Israel tem três alternativas: retornar ao velho impasse; exterminar todos os palestinos; ou — tenho esperanças — colaborar com uma paz justa, após sua retirada de todos os territórios ocupados e o estabelecimento de um estado palestino viável com fronteiras seguras.
Nós, na África do Sul, tivemos uma transição relativamente pacífica. Se nossa loucura se encerrou dessa maneira, é possível fazer o mesmo no restante do mundo. Se pode haver paz na África do Sul, certamente podemos conquistá-la também na Terra Santa.
Meu irmão Naim Ateek repetiu o que costumávamos dizer: “Não sou a favor deste ou daquele povo. Sou a favor da justiça e da liberdade. Sou contra a injustiça e a opressão”.
Vocês sabem tão bem quanto eu que o governo israelense é colocado em um pedestal pelos Estados Unidos, de modo que criticá-lo implica quase imediatamente em acusações de antissemitismo — como se o próprio povo palestino também não fosse semita. Eu mesmo não sou contra os brancos, apesar da insanidade que prevalece nas massas. Mas como Israel escolheu cooperar com nosso regime de apartheid em termos de segurança?
As pessoas têm medo de denunciar o que é errado por causa do poderosíssimo lobby sionista. O que fazer então? Pelo amor de Deus, este é o mundo Dele! Vivemos em um universo moral. O regime de apartheid também concentrava poder; hoje, não existe mais. Hitler, Mussolini, Stalin, Pinochet, Milosevic e Idi Amin eram bastante poderosos; no fim, todos caíram por terra.

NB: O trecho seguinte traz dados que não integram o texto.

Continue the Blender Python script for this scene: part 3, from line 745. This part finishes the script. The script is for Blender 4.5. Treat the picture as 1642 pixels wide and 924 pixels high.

A injustiça e a opressão jamais prevalecerão. Os poderosos têm de se lembrar da prova de fogo de Deus: como tratam os pobres, os famintos, aqueles sem voz? Deus deverá julgá-los.
Devemos fazer um chamado claro aos governantes do povo de Israel, assim como aos palestinos, e reafirmar a todos: a paz é possível, a paz fundamentada na justiça é realmente possível. Faremos tudo que pudermos para ajudá-los a conquistar a paz — pois se trata do sonho de Deus — e todos poderemos viver juntos como irmãos e irmãs.
Desmond Tutu foi arcebispo da Cidade do Cabo e presidente da Comissão da Verdade e Reconciliação da África do Sul. Seu discurso foi proferido na Conferência pelo Fim da Ocupação realizada em Boston, Massachusetts, em abril de 2002; então publicado pelo The Guardian naquele mesmo mês.